Environmental groups have always heavily lobbied against nuclear power, but it seems doubtful they’ll be able to continue increasing the cost of nuclear plants and creating artificial delays in construction. Organizations like The Sierra Club, still oppose nuclear energy as they believe it leads to “energy over-use and unnecessary economic growth,” but new pro-nuclear environmental groups are growing in statute as reactors are more environmentally friendly in many respects than wind or solar plants as they take up far less space and don’t require new development.

New environmental think tanks, like the Breakthrough Institute, believe that nuclear power is imperative to both economic growth and solving global warming. The Breakthrough Institute believes that “anyone truly concerned about climate change will need to reconsider their opposition to nuclear. It is the best chance we have to make big reductions in carbon emissions quickly.”

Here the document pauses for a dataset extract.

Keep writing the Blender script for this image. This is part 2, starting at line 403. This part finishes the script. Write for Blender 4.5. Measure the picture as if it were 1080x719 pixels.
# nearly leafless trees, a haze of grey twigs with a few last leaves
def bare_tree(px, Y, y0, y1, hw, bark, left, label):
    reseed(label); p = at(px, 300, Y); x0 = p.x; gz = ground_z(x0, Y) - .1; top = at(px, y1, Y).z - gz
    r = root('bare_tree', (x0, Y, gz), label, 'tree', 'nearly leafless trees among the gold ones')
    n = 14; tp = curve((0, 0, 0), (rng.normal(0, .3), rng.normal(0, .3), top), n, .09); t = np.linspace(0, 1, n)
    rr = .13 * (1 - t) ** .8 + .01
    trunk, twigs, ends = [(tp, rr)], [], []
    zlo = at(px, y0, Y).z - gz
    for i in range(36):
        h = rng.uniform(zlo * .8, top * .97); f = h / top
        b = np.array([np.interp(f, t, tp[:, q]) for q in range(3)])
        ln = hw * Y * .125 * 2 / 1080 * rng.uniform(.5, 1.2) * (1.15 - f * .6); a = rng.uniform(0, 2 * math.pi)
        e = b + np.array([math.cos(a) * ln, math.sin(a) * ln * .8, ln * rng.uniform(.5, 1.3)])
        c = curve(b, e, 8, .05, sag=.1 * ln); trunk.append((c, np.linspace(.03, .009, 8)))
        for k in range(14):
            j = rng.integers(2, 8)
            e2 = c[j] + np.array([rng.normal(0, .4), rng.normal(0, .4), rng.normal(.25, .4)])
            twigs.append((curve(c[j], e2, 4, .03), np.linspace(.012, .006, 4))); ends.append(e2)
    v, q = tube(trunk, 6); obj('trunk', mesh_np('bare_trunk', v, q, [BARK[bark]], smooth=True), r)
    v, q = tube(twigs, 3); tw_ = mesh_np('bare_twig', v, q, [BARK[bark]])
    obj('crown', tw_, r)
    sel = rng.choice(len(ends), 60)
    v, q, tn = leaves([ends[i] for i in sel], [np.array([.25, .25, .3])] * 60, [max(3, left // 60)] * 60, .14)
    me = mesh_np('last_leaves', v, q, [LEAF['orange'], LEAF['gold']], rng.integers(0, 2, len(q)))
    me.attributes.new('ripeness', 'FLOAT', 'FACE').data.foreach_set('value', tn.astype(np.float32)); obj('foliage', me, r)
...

Despite environmental opposition, most scientists and engineers agree that nuclear power is actually great for the environment. A majority of scientists support nuclear power, as opposed to a majority of the general population. Opinion polls show that the more people know about nuclear power, the more likely they are to support it.

Prominent left-wing scientists like former NASA climatologist and environmental activists James Hansen, Kerry Emanuel of the Massachusetts Institute of Technology, Tom Wigley of the University of Adelaide in Australia, and Ken Caldeira of the Carnegie Institution signed an open letter in 2013 that said “there is no credible path to climate stabilization that does not include a substantial role for nuclear power” because “green” energy sources like wind and solar “cannot scale up fast enough to deliver cheap and reliable power at the scale the global economy requires.”